Tercatat, seluruhnya telah mengantongi Izin Usaha Pertambangan (IUP). Namun hanya PT GN, PT KSM, dan PT ASP yang memiliki Persetujuan Penggunaan Kawasan Hutan (PPKH).

"Hasil pengawasan menunjukkan berbagai pelanggaran serius terhadap peraturan lingkungan hidup dan tata kelola pulau kecil," ujarnya dikutip Jumat (6/6/2025).

PT Anugerah Surya Pratama, perusahaan Penanaman Modal Asing asal Tiongkok melakukan kegiatan pertambangan di Pulau Manuran seluas ±746 hektare tanpa sistem manajemen lingkungan dan tanpa pengelolaan air limbah larian. Di lokasi ini, KLH memasang plang peringatan sebagai bentuk penghentian aktivitas.

Sementara itu, PT Gag Nikel beroperasi di Pulau Gag dengan luas sekitar 6.030,53 hektare. Kedua pulau tersebut tergolong pulau kecil, sehingga aktivitas pertambangan di dalamnya bertentangan dengan Undang-Undang Nomor 1 Tahun 2014 tentang Pengelolaan Wilayah Pesisir dan Pulau-Pulau Kecil.

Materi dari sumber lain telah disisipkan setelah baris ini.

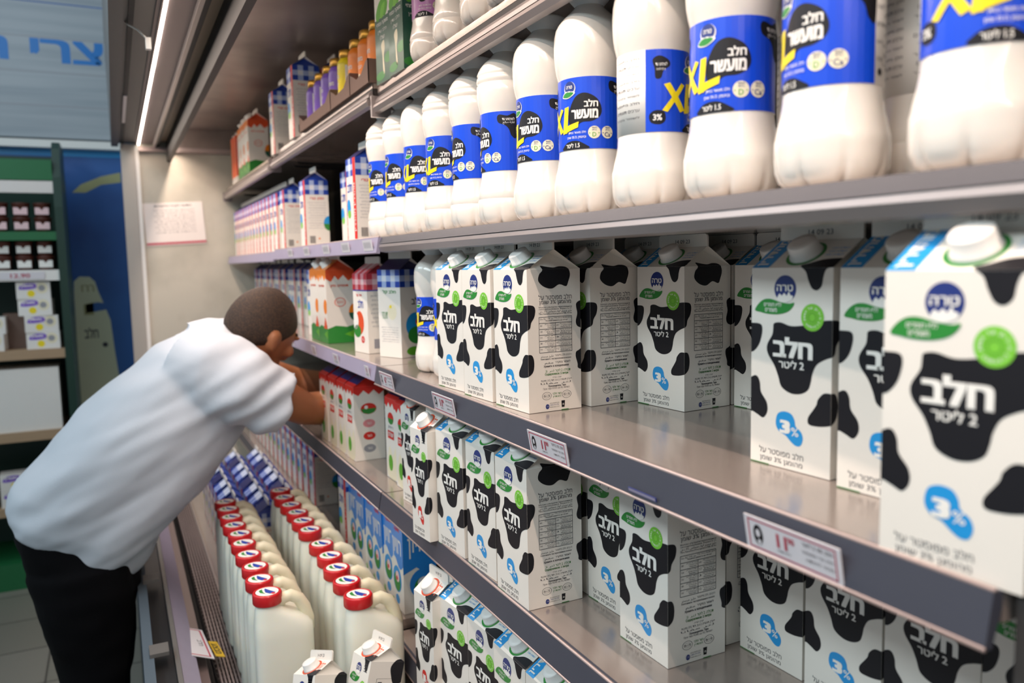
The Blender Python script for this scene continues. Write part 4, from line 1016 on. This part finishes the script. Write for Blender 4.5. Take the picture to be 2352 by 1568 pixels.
# small gold-capped bottles in card trays
def make_small(col):
    r = empty('drink_bottle'); m = MB()
    m.lathe([(.024,0), (.027,.003), (.028,.01), (.028,.097), (.0275,.103), (.0235,.110), (.0205,.114), (.0205,.119)], col, seg=28); a = Art(m)
    P = Drum(.0281, .012, .083)
    for t in (-1.9, 1.25): a.rect(P, .028*t, 0, .028*t+.006, .085, 'ink_white', 1)
    a.text(P, heb('משקה'), -.014, .05, .014, .062, 'ink_white', 1, .02); a.text(P, heb('יוגורט'), -.012, .036, .012, .044, 'ink_white', 1)
    a.disc(P, 0, .02, .006, 'ink_cream', 1)
    m.build('bottle_body', r)
    c = MB(); c.lathe([(.0222,.114), (.0232,.116), (.0232,.131), (.0218,.134), (.008,.134)], 'cap_gold', seg=36, mod=lambda q, z, a_: (q*(1+.02*math.cos(30*a_)), z)); c.build('bottle_cap', r)
    return r
for k, (x, col) in enumerate(((-1.655,'ink_purple'), (-1.565,'ink_purple'), (-1.475,'ink_purple'), (-1.390,'ink_purple'), (-1.300,'ink_yellow'), (-1.200,'ink_orange'), (-1.115,'ink_orange'), (-1.040,'ink_orange'))):
    nm = {'ink_purple': 'purple', 'ink_yellow': 'yellow', 'ink_orange': 'orange'}[col]
    place('small_'+col, lambda: make_small(col), (x, -.116, ZTL+.0026), (0, 0, rnd.uniform(-.4, .4)),
          'small yellow bottle with gold cap between the purple and orange ones' if nm == 'yellow' else 'small %s bottle with gold cap, %s from the left of its colour' % (nm, ORD[k if nm == 'purple' else k-5]),
          'drink bottle', 'small gold-capped bottles')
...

KLH saat ini tengah mengevaluasi Persetujuan Lingkungan yang dimiliki PT ASP dan PT GN. Jika terbukti bertentangan dengan ketentuan hukum yang berlaku, izin lingkungan mereka akan dicabut. 

Selain itu, PT Mulia Raymond Perkasa ditemukan tidak memiliki dokumen lingkungan dan PPKH dalam aktivitasnya di Pulau Batang Pele. Seluruh kegiatan eksplorasi dihentikan.

Sementara, PT Kawei Sejahtera Mining terbukti membuka tambang di luar izin lingkungan dan di luar kawasan PPKH seluas 5 hektare di Pulau Kawe. Aktivitas itu telah menimbulkan sedimentasi di pesisir pantai, dan perusahaan ini akan dikenai sanksi administratif berupa pemulihan lingkungan serta berpotensi menghadapi gugatan perdata.